**Exercise description:**
Return all of the data exactly, with nothing left out but the pictures.

======== Data provided

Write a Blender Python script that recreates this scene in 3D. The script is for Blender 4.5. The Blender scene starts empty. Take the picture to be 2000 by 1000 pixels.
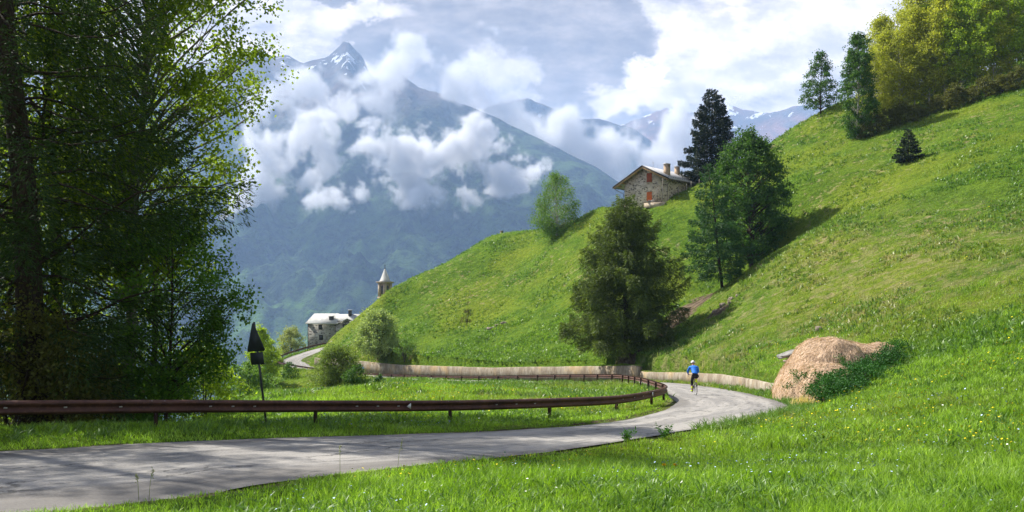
import bpy, math, numpy as np
from mathutils import Vector, Matrix, Quaternion
scene = bpy.context.scene
COL = scene.collection
R = math.radians
# ------------------------------------------------------------------ camera (level, lens shifted up)
EYE = 1.6
FPX = 1500.0
HYP = 530.0            # picture row of the horizon (2000 x 1000 picture)
KS = (715-HYP)/FPX     # the whole site falls away from the viewer by this gradient
cam_d = bpy.data.cameras.new('camera')
cam = bpy.data.objects.new('camera', cam_d); COL.objects.link(cam)
cam.location = (0, 0, EYE); cam.rotation_euler = (R(90), 0, 0)
cam_d.sensor_width = 36; cam_d.lens = 36*FPX/2000; cam_d.shift_y = (HYP-500)/2000
cam_d.clip_start = 0.1; cam_d.clip_end = 40000
scene.camera = cam
scene.view_settings.view_transform = 'Standard'; scene.view_settings.look = 'None'
scene.view_settings.gamma = 1; scene.view_settings.use_curve_mapping = False
scene.view_settings.exposure = 1.2
scene.render.engine = 'CYCLES'
scene.cycles.max_bounces = 6; scene.cycles.diffuse_bounces = 3; scene.cycles.glossy_bounces = 2
scene.cycles.transmission_bounces = 4; scene.cycles.transparent_max_bounces = 12
scene.cycles.volume_bounces = 2
scene.cycles.volume_step_rate = 1.0; scene.cycles.volume_max_steps = 128
scene.cycles.use_denoising = True
scene.cycles.sample_clamp_indirect = 6
SUN = Vector((-0.86*math.cos(R(47)), 0.50*math.cos(R(47)), math.sin(R(47)))).normalized()
sun_d = bpy.data.lights.new('sun', 'SUN'); sun_d.energy = 5.0; sun_d.angle = R(0.5); sun_d.color = (1, .95, .86)
sun = bpy.data.objects.new('sun', sun_d); COL.objects.link(sun)
sun.rotation_euler = SUN.to_track_quat('Z', 'Y').to_euler(); sun.location = (-60, 40, 80)

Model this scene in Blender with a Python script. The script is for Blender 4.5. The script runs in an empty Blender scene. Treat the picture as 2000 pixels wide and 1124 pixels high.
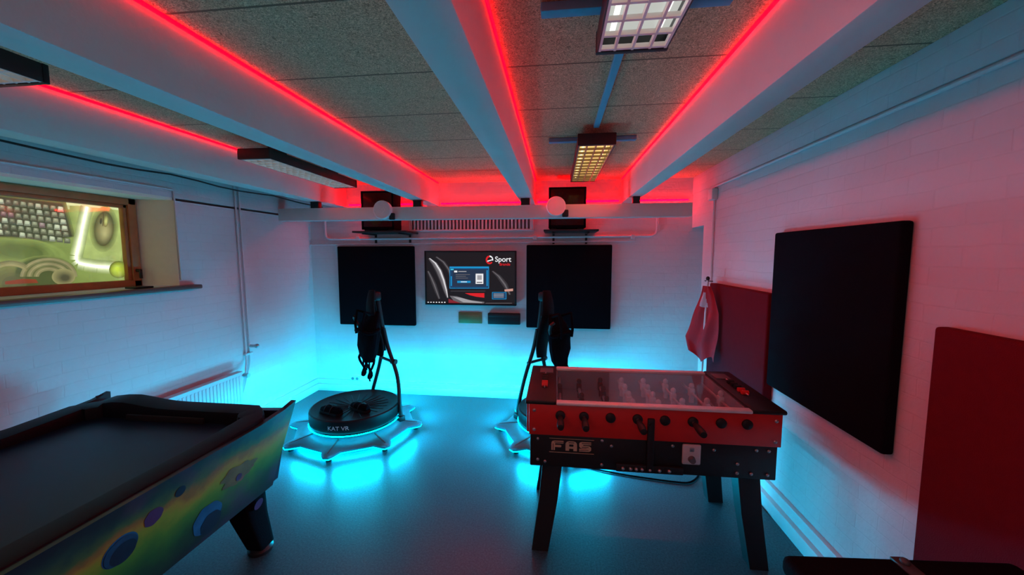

================

**Correct result:**
Write a Blender Python script that recreates this scene in 3D. The script is for Blender 4.5. The Blender scene starts empty. Take the picture to be 2000 by 1000 pixels.
import bpy, math, numpy as np
from mathutils import Vector, Matrix, Quaternion
scene = bpy.context.scene
COL = scene.collection
R = math.radians
# ------------------------------------------------------------------ camera (level, lens shifted up)
EYE = 1.6
FPX = 1500.0
HYP = 530.0            # picture row of the horizon (2000 x 1000 picture)
KS = (715-HYP)/FPX     # the whole site falls away from the viewer by this gradient
cam_d = bpy.data.cameras.new('camera')
cam = bpy.data.objects.new('camera', cam_d); COL.objects.link(cam)
cam.location = (0, 0, EYE); cam.rotation_euler = (R(90), 0, 0)
cam_d.sensor_width = 36; cam_d.lens = 36*FPX/2000; cam_d.shift_y = (HYP-500)/2000
cam_d.clip_start = 0.1; cam_d.clip_end = 40000
scene.camera = cam
scene.view_settings.view_transform = 'Standard'; scene.view_settings.look = 'None'
scene.view_settings.gamma = 1; scene.view_settings.use_curve_mapping = False
scene.view_settings.exposure = 1.2
scene.render.engine = 'CYCLES'
scene.cycles.max_bounces = 6; scene.cycles.diffuse_bounces = 3; scene.cycles.glossy_bounces = 2
scene.cycles.transmission_bounces = 4; scene.cycles.transparent_max_bounces = 12
scene.cycles.volume_bounces = 2
scene.cycles.volume_step_rate = 1.0; scene.cycles.volume_max_steps = 128
scene.cycles.use_denoising = True
scene.cycles.sample_clamp_indirect = 6
SUN = Vector((-0.86*math.cos(R(47)), 0.50*math.cos(R(47)), math.sin(R(47)))).normalized()
sun_d = bpy.data.lights.new('sun', 'SUN'); sun_d.energy = 5.0; sun_d.angle = R(0.5); sun_d.color = (1, .95, .86)
sun = bpy.data.objects.new('sun', sun_d); COL.objects.link(sun)
sun.rotation_euler = SUN.to_track_quat('Z', 'Y').to_euler(); sun.location = (-60, 40, 80)

Model this scene in Blender with a Python script. The script is for Blender 4.5. The script runs in an empty Blender scene. Treat the picture as 2000 pixels wide and 1124 pixels high.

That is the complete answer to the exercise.